Für die Gegnerinnen und Gegner des Theaterneubaus, die sich unter anderem in der Aleanca për Mbrojtjen e Teatrit (Allianz zum Schutz des Theaters) organisieren, ist das Vorhaben der Regierung exemplarisch für die grundlegenden Probleme des Landes: die autoritären Entscheidungsfindungsprozesse, die Verwüstung der Städte und der Natur zugunsten kurzfristiger Profite, die Privatisierung öffentlicher Ressourcen im Rahmen klientelistischer Machtpolitik. Kastriot Çipi, ein Regisseur und Mitglied der neugegründeten Gewerkschaft der Film- und Theaterschaffenden, sagte der Jungle World: »Hier geht es schon lange nicht mehr nur um das kulturelle Erbe oder die Arbeitsbedingungen der Bühnenkünstler.

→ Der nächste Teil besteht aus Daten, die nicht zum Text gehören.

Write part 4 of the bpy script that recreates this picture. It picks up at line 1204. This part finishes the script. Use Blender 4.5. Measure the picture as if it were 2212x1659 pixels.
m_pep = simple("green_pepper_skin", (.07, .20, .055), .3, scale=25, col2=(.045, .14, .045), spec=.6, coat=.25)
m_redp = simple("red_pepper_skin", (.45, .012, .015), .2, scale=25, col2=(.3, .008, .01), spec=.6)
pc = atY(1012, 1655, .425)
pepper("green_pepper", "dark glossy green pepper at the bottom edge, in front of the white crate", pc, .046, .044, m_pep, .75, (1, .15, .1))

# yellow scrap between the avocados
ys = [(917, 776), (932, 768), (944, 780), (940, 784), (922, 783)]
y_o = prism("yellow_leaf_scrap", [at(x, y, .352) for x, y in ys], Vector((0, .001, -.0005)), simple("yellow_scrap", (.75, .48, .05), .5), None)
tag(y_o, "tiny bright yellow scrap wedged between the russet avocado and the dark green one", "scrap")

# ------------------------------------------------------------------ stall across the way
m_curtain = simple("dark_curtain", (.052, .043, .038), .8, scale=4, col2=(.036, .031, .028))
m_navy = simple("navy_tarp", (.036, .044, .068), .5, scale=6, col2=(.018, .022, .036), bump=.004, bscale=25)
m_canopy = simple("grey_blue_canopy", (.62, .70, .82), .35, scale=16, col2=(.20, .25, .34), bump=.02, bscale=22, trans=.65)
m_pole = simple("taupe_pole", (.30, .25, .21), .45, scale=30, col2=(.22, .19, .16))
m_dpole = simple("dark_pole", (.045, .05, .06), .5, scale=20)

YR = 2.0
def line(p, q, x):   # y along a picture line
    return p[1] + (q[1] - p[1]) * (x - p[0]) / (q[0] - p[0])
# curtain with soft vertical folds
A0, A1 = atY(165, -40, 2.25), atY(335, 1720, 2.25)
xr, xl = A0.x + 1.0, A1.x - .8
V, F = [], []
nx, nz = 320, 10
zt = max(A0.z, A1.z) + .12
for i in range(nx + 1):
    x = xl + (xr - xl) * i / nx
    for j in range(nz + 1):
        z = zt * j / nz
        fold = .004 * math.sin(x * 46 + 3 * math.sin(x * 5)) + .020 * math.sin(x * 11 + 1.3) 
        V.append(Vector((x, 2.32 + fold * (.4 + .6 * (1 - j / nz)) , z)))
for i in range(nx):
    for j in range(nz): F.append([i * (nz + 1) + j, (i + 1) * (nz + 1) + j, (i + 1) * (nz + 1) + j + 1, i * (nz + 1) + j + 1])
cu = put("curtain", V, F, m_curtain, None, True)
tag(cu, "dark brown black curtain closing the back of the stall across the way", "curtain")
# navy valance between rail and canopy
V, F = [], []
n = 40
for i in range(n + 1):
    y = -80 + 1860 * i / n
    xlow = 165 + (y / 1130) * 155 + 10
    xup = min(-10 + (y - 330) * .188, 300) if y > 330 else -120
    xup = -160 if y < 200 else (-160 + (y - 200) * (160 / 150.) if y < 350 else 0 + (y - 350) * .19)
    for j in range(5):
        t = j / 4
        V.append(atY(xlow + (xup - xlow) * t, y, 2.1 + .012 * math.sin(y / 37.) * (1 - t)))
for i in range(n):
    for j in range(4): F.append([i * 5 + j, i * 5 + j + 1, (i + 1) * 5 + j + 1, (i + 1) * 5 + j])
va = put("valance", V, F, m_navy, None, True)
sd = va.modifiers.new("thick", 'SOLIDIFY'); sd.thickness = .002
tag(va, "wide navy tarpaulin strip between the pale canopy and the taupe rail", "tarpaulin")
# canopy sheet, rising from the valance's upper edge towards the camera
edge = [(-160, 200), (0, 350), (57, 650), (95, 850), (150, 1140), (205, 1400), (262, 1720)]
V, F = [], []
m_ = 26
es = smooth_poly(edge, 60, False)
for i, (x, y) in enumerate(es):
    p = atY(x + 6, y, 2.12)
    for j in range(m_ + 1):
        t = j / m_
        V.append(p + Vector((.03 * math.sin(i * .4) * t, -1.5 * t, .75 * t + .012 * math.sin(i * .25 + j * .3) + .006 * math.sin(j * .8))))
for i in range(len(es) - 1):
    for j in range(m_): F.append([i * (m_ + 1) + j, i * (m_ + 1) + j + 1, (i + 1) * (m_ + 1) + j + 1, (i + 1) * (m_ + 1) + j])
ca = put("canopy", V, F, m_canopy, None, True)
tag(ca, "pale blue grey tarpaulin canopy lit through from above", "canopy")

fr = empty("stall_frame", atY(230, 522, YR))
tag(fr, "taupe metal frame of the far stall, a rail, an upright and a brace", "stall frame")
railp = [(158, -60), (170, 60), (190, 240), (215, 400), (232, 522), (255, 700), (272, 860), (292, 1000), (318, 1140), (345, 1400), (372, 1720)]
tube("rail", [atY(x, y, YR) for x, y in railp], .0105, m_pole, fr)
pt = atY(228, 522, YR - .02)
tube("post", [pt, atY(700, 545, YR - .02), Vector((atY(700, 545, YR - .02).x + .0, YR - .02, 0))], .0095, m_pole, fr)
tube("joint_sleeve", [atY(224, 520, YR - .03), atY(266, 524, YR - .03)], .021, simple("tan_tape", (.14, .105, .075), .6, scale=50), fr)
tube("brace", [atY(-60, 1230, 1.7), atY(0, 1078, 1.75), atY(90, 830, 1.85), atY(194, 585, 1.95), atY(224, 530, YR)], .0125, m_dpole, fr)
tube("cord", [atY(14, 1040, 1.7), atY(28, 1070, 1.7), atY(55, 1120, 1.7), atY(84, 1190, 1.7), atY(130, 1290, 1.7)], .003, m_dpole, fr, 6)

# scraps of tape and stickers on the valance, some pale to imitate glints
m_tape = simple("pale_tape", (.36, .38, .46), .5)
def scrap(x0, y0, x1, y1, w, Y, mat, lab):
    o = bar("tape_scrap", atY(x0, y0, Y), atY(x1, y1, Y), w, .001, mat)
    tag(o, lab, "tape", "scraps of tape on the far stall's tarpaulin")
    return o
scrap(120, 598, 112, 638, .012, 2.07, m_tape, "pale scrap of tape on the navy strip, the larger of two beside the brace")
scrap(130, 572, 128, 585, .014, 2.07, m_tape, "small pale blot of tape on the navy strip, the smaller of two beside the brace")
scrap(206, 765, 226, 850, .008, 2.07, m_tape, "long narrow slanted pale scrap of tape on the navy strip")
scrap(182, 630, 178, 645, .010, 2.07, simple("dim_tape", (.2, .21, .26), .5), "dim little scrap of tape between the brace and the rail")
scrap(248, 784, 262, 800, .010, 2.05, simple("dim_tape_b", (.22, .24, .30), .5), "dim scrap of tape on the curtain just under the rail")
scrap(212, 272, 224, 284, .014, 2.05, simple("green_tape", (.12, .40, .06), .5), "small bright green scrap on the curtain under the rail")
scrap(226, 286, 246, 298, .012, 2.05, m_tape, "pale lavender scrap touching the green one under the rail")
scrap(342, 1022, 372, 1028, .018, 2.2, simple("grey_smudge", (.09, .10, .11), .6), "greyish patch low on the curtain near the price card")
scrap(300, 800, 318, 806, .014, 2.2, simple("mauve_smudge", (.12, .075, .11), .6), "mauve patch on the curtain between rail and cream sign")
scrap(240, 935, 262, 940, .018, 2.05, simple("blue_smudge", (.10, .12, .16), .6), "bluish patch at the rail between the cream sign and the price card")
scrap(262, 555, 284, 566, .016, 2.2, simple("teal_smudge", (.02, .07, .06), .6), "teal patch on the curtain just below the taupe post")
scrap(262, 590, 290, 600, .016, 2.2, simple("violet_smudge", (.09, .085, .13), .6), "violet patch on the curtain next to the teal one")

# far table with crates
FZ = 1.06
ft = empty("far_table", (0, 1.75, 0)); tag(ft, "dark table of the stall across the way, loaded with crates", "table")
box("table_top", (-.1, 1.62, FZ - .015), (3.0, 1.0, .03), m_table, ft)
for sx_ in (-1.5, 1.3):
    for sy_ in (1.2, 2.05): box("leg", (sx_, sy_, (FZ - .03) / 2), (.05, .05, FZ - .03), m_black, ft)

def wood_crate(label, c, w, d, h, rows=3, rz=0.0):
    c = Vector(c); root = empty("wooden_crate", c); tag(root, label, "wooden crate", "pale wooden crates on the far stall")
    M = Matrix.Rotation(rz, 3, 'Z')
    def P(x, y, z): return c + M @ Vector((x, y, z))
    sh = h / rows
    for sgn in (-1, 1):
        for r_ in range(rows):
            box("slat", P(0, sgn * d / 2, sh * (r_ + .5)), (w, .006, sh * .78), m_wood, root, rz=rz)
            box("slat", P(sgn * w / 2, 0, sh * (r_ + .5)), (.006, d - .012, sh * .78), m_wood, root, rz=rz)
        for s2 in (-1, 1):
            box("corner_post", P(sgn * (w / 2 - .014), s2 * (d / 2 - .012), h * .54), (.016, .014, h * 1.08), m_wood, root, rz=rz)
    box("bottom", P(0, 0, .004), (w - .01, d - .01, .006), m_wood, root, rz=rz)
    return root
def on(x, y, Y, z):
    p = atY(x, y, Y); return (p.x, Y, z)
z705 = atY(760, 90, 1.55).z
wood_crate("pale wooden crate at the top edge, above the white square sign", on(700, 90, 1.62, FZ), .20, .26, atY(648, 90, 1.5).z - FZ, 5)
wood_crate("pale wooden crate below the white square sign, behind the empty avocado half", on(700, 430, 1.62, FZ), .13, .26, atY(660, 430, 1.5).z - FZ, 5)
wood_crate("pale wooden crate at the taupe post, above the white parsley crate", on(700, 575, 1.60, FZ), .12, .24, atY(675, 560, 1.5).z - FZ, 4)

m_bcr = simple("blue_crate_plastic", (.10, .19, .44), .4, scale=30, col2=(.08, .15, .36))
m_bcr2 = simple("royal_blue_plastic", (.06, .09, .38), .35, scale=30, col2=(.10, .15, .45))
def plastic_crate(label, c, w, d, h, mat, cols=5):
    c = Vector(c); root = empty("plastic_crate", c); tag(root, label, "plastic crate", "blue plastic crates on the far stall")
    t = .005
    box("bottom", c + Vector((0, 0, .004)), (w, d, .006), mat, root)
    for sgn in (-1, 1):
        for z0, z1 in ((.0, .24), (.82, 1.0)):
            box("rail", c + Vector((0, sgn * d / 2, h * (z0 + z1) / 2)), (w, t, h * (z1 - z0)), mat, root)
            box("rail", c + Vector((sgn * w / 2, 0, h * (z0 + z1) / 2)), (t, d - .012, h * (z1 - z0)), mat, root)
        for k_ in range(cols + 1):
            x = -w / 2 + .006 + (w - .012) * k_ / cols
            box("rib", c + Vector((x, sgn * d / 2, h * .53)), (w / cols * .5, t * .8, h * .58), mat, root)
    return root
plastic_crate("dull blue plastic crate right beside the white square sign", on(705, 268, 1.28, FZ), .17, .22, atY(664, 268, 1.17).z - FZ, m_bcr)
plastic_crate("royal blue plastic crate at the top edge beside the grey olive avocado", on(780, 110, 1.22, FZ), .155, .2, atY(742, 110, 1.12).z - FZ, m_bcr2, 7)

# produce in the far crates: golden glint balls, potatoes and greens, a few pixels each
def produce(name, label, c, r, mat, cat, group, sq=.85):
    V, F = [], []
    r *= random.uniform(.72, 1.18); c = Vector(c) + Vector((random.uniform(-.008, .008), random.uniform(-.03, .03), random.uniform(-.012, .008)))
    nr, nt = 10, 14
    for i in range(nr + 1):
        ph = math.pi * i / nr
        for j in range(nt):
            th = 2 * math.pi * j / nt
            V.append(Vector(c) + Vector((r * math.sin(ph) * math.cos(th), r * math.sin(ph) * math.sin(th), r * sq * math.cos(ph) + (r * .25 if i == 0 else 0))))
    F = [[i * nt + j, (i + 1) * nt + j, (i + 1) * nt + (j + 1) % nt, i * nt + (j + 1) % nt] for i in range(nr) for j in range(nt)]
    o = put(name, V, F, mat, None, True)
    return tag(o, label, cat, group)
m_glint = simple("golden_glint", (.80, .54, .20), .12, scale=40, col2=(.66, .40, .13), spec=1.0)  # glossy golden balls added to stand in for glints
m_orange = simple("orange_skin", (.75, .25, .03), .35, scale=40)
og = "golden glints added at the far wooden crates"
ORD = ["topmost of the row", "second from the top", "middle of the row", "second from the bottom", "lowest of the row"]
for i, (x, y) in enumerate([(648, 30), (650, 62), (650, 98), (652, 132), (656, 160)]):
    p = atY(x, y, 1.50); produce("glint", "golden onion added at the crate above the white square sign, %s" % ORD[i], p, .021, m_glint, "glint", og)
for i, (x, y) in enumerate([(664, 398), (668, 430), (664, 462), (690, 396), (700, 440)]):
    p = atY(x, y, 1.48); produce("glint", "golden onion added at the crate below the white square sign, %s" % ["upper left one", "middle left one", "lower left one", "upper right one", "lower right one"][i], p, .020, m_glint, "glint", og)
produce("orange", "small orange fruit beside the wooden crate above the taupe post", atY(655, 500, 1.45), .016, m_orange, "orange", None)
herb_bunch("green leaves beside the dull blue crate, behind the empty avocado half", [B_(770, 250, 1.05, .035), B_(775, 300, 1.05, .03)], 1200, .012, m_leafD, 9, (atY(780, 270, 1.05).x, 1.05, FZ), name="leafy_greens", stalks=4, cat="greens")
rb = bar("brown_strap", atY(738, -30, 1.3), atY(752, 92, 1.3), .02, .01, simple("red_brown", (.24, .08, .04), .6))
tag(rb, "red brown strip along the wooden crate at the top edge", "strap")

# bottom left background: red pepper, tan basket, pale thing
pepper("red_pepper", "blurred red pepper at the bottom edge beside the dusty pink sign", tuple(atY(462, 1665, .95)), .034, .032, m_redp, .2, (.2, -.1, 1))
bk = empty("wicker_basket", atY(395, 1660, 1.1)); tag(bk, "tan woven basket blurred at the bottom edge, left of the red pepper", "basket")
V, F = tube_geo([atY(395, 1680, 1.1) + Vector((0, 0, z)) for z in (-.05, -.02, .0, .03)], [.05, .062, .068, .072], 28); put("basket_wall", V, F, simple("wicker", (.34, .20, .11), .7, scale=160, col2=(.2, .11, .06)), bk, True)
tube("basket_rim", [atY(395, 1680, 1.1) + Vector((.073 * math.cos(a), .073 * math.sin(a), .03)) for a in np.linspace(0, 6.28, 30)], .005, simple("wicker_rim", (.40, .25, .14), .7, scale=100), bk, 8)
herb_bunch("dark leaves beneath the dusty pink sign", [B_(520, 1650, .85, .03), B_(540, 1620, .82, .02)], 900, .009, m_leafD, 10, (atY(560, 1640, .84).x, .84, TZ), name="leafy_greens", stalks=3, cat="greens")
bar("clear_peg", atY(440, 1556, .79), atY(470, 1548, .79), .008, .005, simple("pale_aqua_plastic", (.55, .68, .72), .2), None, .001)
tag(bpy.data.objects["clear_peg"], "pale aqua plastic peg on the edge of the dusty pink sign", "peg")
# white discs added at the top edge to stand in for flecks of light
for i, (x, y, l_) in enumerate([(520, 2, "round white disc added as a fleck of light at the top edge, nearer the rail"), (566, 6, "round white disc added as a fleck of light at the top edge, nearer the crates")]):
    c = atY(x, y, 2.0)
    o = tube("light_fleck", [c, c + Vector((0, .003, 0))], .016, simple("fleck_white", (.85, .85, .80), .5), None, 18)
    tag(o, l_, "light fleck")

Hier stehen größere Dinge im Raum, Fragen der Demokratie und der Entscheidungsfindung. Dieses Mal ist Rama zu weit gegangen.

Die Proteste werden dieses Mal groß werden.« Alida Karakushi, eine Mitbegründerin der Aleanca, ist vorsichtig: »Wir leben in einer atomisierten Gesellschaft ohne funktionierende demokratische Prozesse. Vielleicht gelingt es uns, genug Unterschriften für ein lokales Referendum über den Theaterbau zu sammeln, vielleicht verhindern dann Interessengegensätze zwischen der Regierung und dem Bürgermeister von ­Tirana die Zerstörung des Nationaltheaters.«

Tatsächlich könnten Proteste gegen die Politik der Public-Private Partnerships in Albanien an Dynamik gewinnen. Seit März muss man für die Autobahn in den Kosovo Maut bezahlen, da die Erhaltung der Straße an eine türkische Firma übertragen wurde, die damit das Recht erhielt, Maut zu kassieren. Am 31. März zerstörten Demonstrierende eine Mautstation im Norden Albaniens. Denn mehr noch als der Theaterbau betrifft das den Alltag vieler Menschen. Dass Polizei und Justiz auf die verschiedenen Proteste repressiv reagierten, scheint die Kritiker ­bisher nicht zum Verstummen zu bringen. Vielleicht entsteht hier gerade eine größere Protestbewegung gegen Klientelismus und Korruption.